Who am I?

Nineteen years old. The start of a woman. Dog lover. Dancer at heart. Passionate. Free spirit. Sarcastic. Charismatic. Loud. Brave. Messy. Affectionate. Sympathetic. Talkative. Eccentric. Extrovert. Impulsive. Strong-minded yet insecure. Clown yet bad-tempered. Joyful yet anxious. Caring yet brutally honest. Wild yet concerned. Courageous yet delicate. Flawed yet me.

I am many things yet no one in special. I am the kind of woman you either grow to love or hate. I am the kind of woman that is unapologetic about the way she is.

Actually, I do my best to embrace it. I know who I am, I know I have haters yet still, I am who I wanna be. I am me.

I am someone that is unable to not make a sarcastic retort every five minutes. I am someone that is all over the place yet sometimes one of the most insecure people in the room. I am someone who isn't afraid to speak her truth yet is scared of the outcome. I am someone that finds beauty in everything around her, yet is unable of finding it in herself. I am someone who does her very best to see a smile on people's face around me. I am someone that loves too strongly yet has never been in love.

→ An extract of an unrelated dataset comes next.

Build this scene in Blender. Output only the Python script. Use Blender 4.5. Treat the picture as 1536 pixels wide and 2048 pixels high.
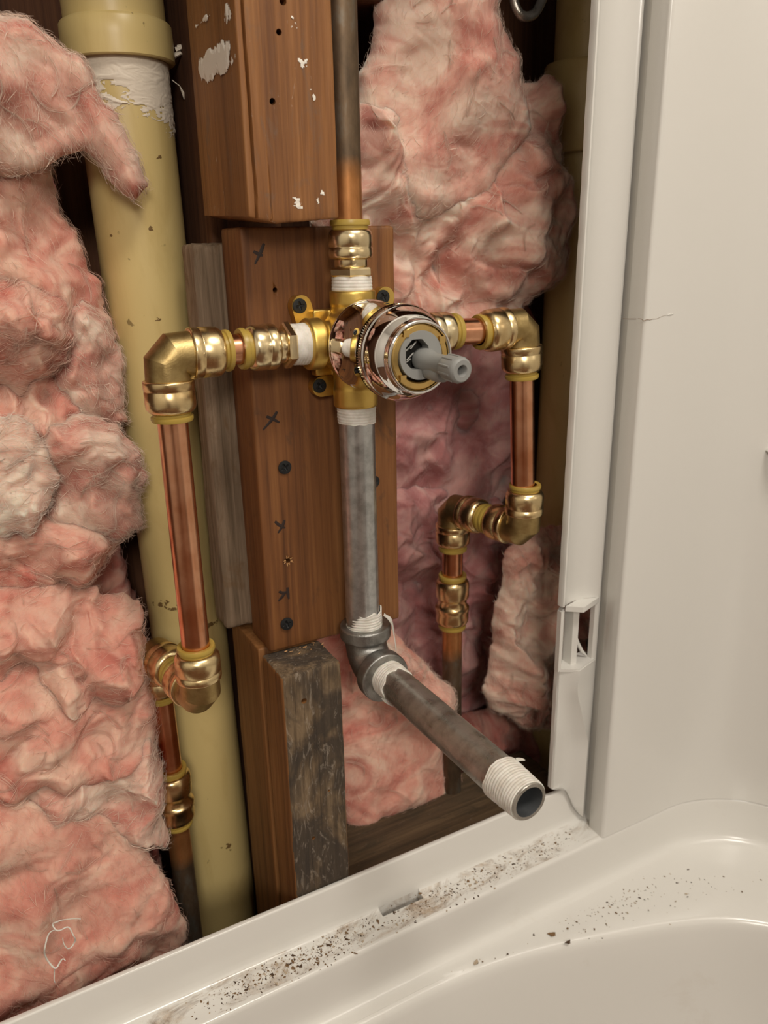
import bpy, bmesh, math, random
import numpy as np
from mathutils import Matrix, Vector

for o in list(bpy.data.objects):
    bpy.data.objects.remove(o)
scene = bpy.context.scene
COL = scene.collection
random.seed(4)
RNG = np.random.default_rng(7)

# ------------------------------------------------------------------ camera
FPX = 1603.0
PITCH, YAW, ROLL = math.radians(18.65), math.radians(28.4), math.radians(-1.15)
Fv = np.array([math.sin(YAW) * math.cos(PITCH), math.cos(YAW) * math.cos(PITCH), -math.sin(PITCH)])
R0 = np.array([math.cos(YAW), -math.sin(YAW), 0.0])
U0 = np.cross(R0, Fv)
Rv = math.cos(ROLL) * R0 + math.sin(ROLL) * U0
Uv = np.cross(Rv, Fv)


def ray(px, py):
    return Fv + Rv * (px - 768) / FPX + Uv * (1024 - py) / FPX


CAM = np.array([0, -20.0, 0]) - ray(712, 690) * 458.0      # millimetres


def at(px, py, Y):            # point on the upright plane Y (mm)
    d = ray(px, py)
    return CAM + d * ((Y - CAM[1]) / d[1])


def atX(px, py, X):
    d = ray(px, py)
    return CAM + d * ((X - CAM[0]) / d[0])


def atZ(px, py, Z):
    d = ray(px, py)
    return CAM + d * ((Z - CAM[2]) / d[2])


cam_data = bpy.data.cameras.new('camera')
cam = bpy.data.objects.new('camera', cam_data)
COL.objects.link(cam)
M3 = Matrix(((Rv[0], Uv[0], -Fv[0]), (Rv[1], Uv[1], -Fv[1]), (Rv[2], Uv[2], -Fv[2])))
cam.matrix_world = Matrix.Translation(Vector(CAM * 0.001)) @ M3.to_4x4()
cam_data.sensor_fit = 'VERTICAL'
cam_data.sensor_height = 36.0
cam_data.sensor_width = 27.0
cam_data.lens = FPX / 2048 * 36.0
cam_data.clip_start = 0.01
cam_data.dof.use_dof = True
cam_data.dof.focus_distance = 0.455
cam_data.dof.aperture_fstop = 11.0
scene.camera = cam

# ------------------------------------------------------------------ light
world = bpy.data.worlds.new('room_world')
scene.world = world
world.use_nodes = True
bg = world.node_tree.nodes['Background']
bg.inputs[0].default_value = (1.0, 0.90, 0.78, 1)
bg.inputs[1].default_value = 0.05


def area_light(name, loc, target, size, power, color):
    d = bpy.data.lights.new(name, 'AREA')
    d.shape = 'DISK'
    d.size = size
    d.energy = power
    d.color = color
    o = bpy.data.objects.new(name, d)
    COL.objects.link(o)
    o.location = loc
    o.rotation_euler = (Vector(target) - Vector(loc)).to_track_quat('-Z', 'Y').to_euler()
    return o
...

I am someone that acts as if she has never been hurt, despite having been through hell and back. I am someone who doesn't fear to be laughed at. I am someone that hides a whole another world in her mind only because she has trouble putting her thoughts in words. I am someone that intimidates many others around her.

I am someone that has the heart of a troubled mind.

And now, I am someone that has a platform to express herself at.